#### DATASET CONTENT:

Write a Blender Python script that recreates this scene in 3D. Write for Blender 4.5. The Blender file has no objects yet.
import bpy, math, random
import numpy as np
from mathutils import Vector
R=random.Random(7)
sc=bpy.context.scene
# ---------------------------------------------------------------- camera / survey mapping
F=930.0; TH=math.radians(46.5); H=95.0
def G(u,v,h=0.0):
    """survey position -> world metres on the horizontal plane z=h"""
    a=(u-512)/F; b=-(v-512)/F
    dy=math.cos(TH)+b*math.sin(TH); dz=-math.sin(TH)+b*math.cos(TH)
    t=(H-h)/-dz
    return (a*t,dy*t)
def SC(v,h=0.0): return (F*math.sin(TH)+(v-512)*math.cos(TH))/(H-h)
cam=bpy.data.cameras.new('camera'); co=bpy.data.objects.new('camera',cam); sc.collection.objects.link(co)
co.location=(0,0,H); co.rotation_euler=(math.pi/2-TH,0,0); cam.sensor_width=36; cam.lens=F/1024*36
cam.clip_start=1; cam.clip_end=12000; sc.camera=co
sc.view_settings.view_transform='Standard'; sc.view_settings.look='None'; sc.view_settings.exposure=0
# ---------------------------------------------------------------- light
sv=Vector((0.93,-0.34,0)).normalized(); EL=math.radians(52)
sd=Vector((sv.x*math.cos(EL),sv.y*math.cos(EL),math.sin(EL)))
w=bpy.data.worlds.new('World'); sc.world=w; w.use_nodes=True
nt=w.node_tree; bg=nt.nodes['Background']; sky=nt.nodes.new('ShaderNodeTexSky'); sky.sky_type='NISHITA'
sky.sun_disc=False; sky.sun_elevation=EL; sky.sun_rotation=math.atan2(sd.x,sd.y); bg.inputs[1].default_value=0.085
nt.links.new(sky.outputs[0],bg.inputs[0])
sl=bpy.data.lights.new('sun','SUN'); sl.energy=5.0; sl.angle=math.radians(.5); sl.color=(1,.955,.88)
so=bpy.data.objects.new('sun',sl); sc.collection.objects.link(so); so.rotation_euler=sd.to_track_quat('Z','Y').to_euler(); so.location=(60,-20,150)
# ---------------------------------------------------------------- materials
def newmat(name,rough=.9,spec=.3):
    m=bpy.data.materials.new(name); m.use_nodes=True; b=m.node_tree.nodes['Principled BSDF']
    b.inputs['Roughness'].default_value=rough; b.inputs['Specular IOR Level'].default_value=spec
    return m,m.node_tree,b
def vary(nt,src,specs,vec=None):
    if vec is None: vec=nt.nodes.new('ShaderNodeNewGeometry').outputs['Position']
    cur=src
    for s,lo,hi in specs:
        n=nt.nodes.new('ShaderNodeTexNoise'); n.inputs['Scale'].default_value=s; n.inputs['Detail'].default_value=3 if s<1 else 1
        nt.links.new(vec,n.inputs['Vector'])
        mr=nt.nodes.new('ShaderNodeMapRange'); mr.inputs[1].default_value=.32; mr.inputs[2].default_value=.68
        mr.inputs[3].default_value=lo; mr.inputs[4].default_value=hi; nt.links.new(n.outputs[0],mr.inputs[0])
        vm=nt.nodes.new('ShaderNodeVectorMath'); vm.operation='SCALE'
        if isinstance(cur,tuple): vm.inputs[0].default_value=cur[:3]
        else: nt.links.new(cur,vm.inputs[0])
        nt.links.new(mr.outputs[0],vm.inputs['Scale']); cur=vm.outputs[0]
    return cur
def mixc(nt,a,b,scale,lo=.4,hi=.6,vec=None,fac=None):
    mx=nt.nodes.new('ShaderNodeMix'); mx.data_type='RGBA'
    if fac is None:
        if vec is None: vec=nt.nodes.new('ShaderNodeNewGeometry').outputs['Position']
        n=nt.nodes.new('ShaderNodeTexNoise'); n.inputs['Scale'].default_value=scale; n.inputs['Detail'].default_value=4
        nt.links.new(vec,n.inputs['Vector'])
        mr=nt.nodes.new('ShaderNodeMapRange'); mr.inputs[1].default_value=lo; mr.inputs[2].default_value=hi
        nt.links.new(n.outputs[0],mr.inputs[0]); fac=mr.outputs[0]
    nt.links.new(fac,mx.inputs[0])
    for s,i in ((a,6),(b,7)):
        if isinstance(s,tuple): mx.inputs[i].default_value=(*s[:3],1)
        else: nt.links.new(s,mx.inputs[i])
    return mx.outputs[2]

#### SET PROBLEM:
Scan the material above for the string "scene" and report each line where you find it.

#### SOLUTION TO THE EXERCISE:
Write a Blender Python script that recreates this scene in 3D. Write for Blender 4.5. The Blender file has no objects yet.
sc=bpy.context.scene